Transcribe every line of the listing below without any deviation.

• _Given information_:
.....

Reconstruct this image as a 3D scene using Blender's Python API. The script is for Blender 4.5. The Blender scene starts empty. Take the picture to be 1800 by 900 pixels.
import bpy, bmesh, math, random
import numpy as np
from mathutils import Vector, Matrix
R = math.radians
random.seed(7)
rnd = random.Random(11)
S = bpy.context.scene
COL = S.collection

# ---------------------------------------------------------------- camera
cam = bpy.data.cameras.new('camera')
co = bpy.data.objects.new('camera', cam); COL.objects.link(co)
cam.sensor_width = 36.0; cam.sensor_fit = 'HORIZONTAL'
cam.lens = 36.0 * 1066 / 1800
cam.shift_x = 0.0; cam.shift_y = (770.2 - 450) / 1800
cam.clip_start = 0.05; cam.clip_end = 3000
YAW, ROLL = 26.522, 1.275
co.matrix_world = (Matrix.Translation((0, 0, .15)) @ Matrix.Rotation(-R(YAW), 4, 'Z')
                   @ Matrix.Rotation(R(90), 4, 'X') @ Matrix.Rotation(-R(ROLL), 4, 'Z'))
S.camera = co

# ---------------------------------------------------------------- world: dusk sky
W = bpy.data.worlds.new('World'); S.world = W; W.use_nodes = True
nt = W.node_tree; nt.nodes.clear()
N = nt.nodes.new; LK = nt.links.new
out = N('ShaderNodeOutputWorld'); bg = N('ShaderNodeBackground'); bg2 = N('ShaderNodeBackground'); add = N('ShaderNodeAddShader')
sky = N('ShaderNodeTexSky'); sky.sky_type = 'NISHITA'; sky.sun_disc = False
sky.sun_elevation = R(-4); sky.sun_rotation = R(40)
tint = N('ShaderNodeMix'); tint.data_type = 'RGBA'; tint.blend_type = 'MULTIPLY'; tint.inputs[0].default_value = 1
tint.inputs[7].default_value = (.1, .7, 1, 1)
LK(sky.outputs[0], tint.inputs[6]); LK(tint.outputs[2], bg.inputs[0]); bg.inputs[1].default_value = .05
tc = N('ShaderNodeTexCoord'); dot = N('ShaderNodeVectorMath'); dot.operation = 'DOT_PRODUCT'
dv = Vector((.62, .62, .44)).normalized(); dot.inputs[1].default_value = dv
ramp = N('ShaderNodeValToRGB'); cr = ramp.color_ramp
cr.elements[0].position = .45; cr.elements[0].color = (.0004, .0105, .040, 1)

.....

• _Complete response_:
Reconstruct this image as a 3D scene using Blender's Python API. The script is for Blender 4.5. The Blender scene starts empty. Take the picture to be 1800 by 900 pixels.
import bpy, bmesh, math, random
import numpy as np
from mathutils import Vector, Matrix
R = math.radians
random.seed(7)
rnd = random.Random(11)
S = bpy.context.scene
COL = S.collection

# ---------------------------------------------------------------- camera
cam = bpy.data.cameras.new('camera')
co = bpy.data.objects.new('camera', cam); COL.objects.link(co)
cam.sensor_width = 36.0; cam.sensor_fit = 'HORIZONTAL'
cam.lens = 36.0 * 1066 / 1800
cam.shift_x = 0.0; cam.shift_y = (770.2 - 450) / 1800
cam.clip_start = 0.05; cam.clip_end = 3000
YAW, ROLL = 26.522, 1.275
co.matrix_world = (Matrix.Translation((0, 0, .15)) @ Matrix.Rotation(-R(YAW), 4, 'Z')
                   @ Matrix.Rotation(R(90), 4, 'X') @ Matrix.Rotation(-R(ROLL), 4, 'Z'))
S.camera = co

# ---------------------------------------------------------------- world: dusk sky
W = bpy.data.worlds.new('World'); S.world = W; W.use_nodes = True
nt = W.node_tree; nt.nodes.clear()
N = nt.nodes.new; LK = nt.links.new
out = N('ShaderNodeOutputWorld'); bg = N('ShaderNodeBackground'); bg2 = N('ShaderNodeBackground'); add = N('ShaderNodeAddShader')
sky = N('ShaderNodeTexSky'); sky.sky_type = 'NISHITA'; sky.sun_disc = False
sky.sun_elevation = R(-4); sky.sun_rotation = R(40)
tint = N('ShaderNodeMix'); tint.data_type = 'RGBA'; tint.blend_type = 'MULTIPLY'; tint.inputs[0].default_value = 1
tint.inputs[7].default_value = (.1, .7, 1, 1)
LK(sky.outputs[0], tint.inputs[6]); LK(tint.outputs[2], bg.inputs[0]); bg.inputs[1].default_value = .05
tc = N('ShaderNodeTexCoord'); dot = N('ShaderNodeVectorMath'); dot.operation = 'DOT_PRODUCT'
dv = Vector((.62, .62, .44)).normalized(); dot.inputs[1].default_value = dv
ramp = N('ShaderNodeValToRGB'); cr = ramp.color_ramp
cr.elements[0].position = .45; cr.elements[0].color = (.0004, .0105, .040, 1)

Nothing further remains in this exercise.